Problem statement
Repeat every line below exactly as it reads.

--- START OF Provided material ---

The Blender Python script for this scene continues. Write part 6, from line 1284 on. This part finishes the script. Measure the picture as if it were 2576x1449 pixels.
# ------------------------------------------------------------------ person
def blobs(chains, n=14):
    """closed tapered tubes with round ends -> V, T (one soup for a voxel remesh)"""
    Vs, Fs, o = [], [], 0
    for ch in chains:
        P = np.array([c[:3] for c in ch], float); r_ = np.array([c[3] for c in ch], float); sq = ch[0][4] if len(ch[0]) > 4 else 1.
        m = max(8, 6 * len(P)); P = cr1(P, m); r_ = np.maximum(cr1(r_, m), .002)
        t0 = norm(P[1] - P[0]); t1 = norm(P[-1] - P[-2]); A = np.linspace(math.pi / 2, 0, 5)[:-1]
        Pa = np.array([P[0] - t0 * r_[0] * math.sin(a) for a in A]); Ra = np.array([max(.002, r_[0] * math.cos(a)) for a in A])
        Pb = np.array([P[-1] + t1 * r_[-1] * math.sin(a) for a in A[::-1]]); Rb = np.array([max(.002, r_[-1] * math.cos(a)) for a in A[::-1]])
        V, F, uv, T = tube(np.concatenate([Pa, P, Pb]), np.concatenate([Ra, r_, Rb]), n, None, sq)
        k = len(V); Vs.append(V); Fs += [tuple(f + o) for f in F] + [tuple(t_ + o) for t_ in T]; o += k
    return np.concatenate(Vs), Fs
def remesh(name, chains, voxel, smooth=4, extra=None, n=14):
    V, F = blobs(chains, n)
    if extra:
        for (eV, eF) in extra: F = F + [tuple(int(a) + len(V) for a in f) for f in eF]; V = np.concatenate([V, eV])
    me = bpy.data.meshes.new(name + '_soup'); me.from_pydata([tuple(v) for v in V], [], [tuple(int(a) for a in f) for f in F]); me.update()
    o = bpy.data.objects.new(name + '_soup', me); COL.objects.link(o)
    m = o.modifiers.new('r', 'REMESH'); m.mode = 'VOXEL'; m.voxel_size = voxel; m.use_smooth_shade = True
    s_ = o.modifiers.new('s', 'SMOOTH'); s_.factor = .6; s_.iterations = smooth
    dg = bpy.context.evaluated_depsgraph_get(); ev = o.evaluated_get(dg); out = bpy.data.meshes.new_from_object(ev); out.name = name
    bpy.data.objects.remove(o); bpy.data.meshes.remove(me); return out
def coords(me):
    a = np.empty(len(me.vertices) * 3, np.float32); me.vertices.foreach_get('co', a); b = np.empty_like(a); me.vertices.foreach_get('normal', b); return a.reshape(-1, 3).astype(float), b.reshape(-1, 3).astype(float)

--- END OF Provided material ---

Exercise output
The Blender Python script for this scene continues. Write part 6, from line 1284 on. This part finishes the script. Measure the picture as if it were 2576x1449 pixels.
# ------------------------------------------------------------------ person
def blobs(chains, n=14):
    """closed tapered tubes with round ends -> V, T (one soup for a voxel remesh)"""
    Vs, Fs, o = [], [], 0
    for ch in chains:
        P = np.array([c[:3] for c in ch], float); r_ = np.array([c[3] for c in ch], float); sq = ch[0][4] if len(ch[0]) > 4 else 1.
        m = max(8, 6 * len(P)); P = cr1(P, m); r_ = np.maximum(cr1(r_, m), .002)
        t0 = norm(P[1] - P[0]); t1 = norm(P[-1] - P[-2]); A = np.linspace(math.pi / 2, 0, 5)[:-1]
        Pa = np.array([P[0] - t0 * r_[0] * math.sin(a) for a in A]); Ra = np.array([max(.002, r_[0] * math.cos(a)) for a in A])
        Pb = np.array([P[-1] + t1 * r_[-1] * math.sin(a) for a in A[::-1]]); Rb = np.array([max(.002, r_[-1] * math.cos(a)) for a in A[::-1]])
        V, F, uv, T = tube(np.concatenate([Pa, P, Pb]), np.concatenate([Ra, r_, Rb]), n, None, sq)
        k = len(V); Vs.append(V); Fs += [tuple(f + o) for f in F] + [tuple(t_ + o) for t_ in T]; o += k
    return np.concatenate(Vs), Fs
def remesh(name, chains, voxel, smooth=4, extra=None, n=14):
    V, F = blobs(chains, n)
    if extra:
        for (eV, eF) in extra: F = F + [tuple(int(a) + len(V) for a in f) for f in eF]; V = np.concatenate([V, eV])
    me = bpy.data.meshes.new(name + '_soup'); me.from_pydata([tuple(v) for v in V], [], [tuple(int(a) for a in f) for f in F]); me.update()
    o = bpy.data.objects.new(name + '_soup', me); COL.objects.link(o)
    m = o.modifiers.new('r', 'REMESH'); m.mode = 'VOXEL'; m.voxel_size = voxel; m.use_smooth_shade = True
    s_ = o.modifiers.new('s', 'SMOOTH'); s_.factor = .6; s_.iterations = smooth
    dg = bpy.context.evaluated_depsgraph_get(); ev = o.evaluated_get(dg); out = bpy.data.meshes.new_from_object(ev); out.name = name
    bpy.data.objects.remove(o); bpy.data.meshes.remove(me); return out
def coords(me):
    a = np.empty(len(me.vertices) * 3, np.float32); me.vertices.foreach_get('co', a); b = np.empty_like(a); me.vertices.foreach_get('normal', b); return a.reshape(-1, 3).astype(float), b.reshape(-1, 3).astype(float)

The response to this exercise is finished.